Connie & Ted's and David

An encounter with a server at a new, bustling, of-the-moment restaurant

Connie and Ted are all about fish.

They have opened an upscale fish restaurant on the spot where the iconic Silver Spoon restaurant stood on Santa Monica Boulevard. It is always jam-packed on weekends, the only days they are open for lunch. It could be the crab cakes, it could be the sole, it could be the lobster roll that brings the customers in.
But I believe it is David.

He is a young, up-and-coming actor, working (as so many of them do) as a waiter. However, he never gives attitude or considers himself too grand for the work as others of his ilk do. He is pleasant, engaging, shares light laughter with his patrons and has a boy-next-door quality that makes one feel downright neighborly. One day an agent is going to come into the restaurant, be as charmed as most patrons of Connie & Ted’s are by David, and his career will then begin with a non-stop upward-bound trajectory that would put Haley’s Comet and Chad Michael Murray into the shade.
I asked David 10 questions. 
Was Los Angeles what you expected when you arrived here from New Jersey?
That question reminds me of the “high on life” moment I experienced the morning my girlfriend and I set out on the road for our cross-country trip to Los Angeles to start a new life. She was driving and it suddenly hit me—I was finally fulfilling my dream to move to L.A. All of a sudden I was stoned! Naturally high! I just started to laugh—ya know, that kind of laughter that is so overwhelming it almost hurts. Like when you were a kid. I had my head out the window and was screaming at the top of my lungs with joy. It was the best feeling I ever felt. So yes, Los Angeles was what I expected—perhaps even more. The weather was perfect. Palm trees lined Sunset Boulevard, and there was nothing but endless possibilities ahead of me. Best decision of my life.
Describe your perfect day.
Morning coffee (cream and two sugars). A big lunch.
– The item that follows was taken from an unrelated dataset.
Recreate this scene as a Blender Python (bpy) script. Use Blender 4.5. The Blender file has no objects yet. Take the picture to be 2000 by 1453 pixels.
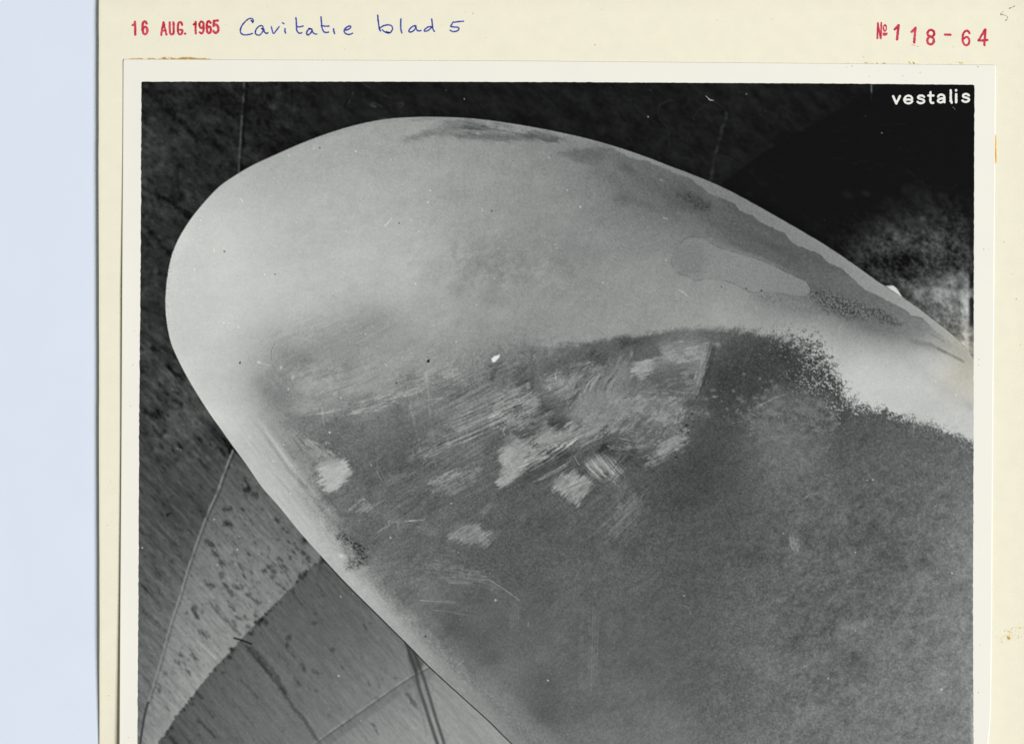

Sexy nap with my lady—same one I arrived in Los Angeles with. Long drive somewhere. Our favorite song on the radio (“Bittersweet Symphony” by The Verve). The sun is setting the way I like it, and the car windows are open. A nice restaurant with good bread. Bottle of wine (Montepulciano d’Abruzzo.) Great conversation about life and what it means. Dance party back at home. Another sexy nap with my lady.
The day you looked (and felt) your best?
This was recently. My girlfriend and I have spent 10 passionate and crazy years together, sometimes off and sometimes on (hey, we are human after all.) I had made reservations for us at Mozza. My barber had just given me a fresh look (short with a side parting) and I was in a black Varvatos suit. I could see in her eyes that she was impressed and turned on by me. I’m going to marry that girl!
Your best friend? 
My best friend is Brian Eldridge. He is a great guy, and I am thrilled that he is in my corner. Whenever he tells a story he always has to say the year it happened and the girl he was seeing at the time. “Yeah, I went to that restaurant—it was in ’06. I was dating this chick with long legs and great big breasts. She was 5’7”. Remember?” I say yes, even if I don’t remember. Brian makes me smile.
Your first memory? 
I was young. Probably 4. My father worked as a bartender. He would come home early in the morning or late at night. He would wake me up when it was still dark out. We would drive to the top of a hill somewhere in West Orange, New Jersey, and watch the sunrise. Then we would go out to breakfast and eat ‘pannycakes.’ That’s what I called them back then.  We would bring home bagels for my sisters and my mother. I knew even at that young age that this was something very special. It was father and son bonding, and a tradition to be passed on.
Your greatest fear? 
My greatest fear is not being able to provide for my future family.
Your favorite ‘hang-out’ place?
I dunno. I just like it when my best buddies from home are either out here or I’m home visiting and we’re just lounging on the couch cracking jokes and being a bunch of stooges.  Talking about where we’re gonna eat next.
Who is your greatest influence, and why?
That’s a tough one, but I’m gonna say Zach Braff. He wrote, directed, scored and starred in the 2004 movie Garden State. I related to that film in every single way possible.  he story, and the story behind the story and how he got it made. That was my dream, and some guy from Jersey just like me did it. I always knew I was born to be an actor/film maker. Garden State proved it could be possible. I knew what I had to do, but it would still be another four years, a BA in business and a whole lot of running from fear before I would go for it. Now it’s four years later and I’m in it and I’m here. Sometimes I wish I never saw that movie. [Laughs]
Your favorite time of day?
Magic hour. The hour before the sun sets—on my day off, especially in the fall, which happens to be my favorite season. The sky is pink and orange and blue. There is a chill in the air, a slight breeze—sweater weather. And I’ve got no place else to be.
Boxers or briefs?
Boxer briefs. I like the ones from GAP.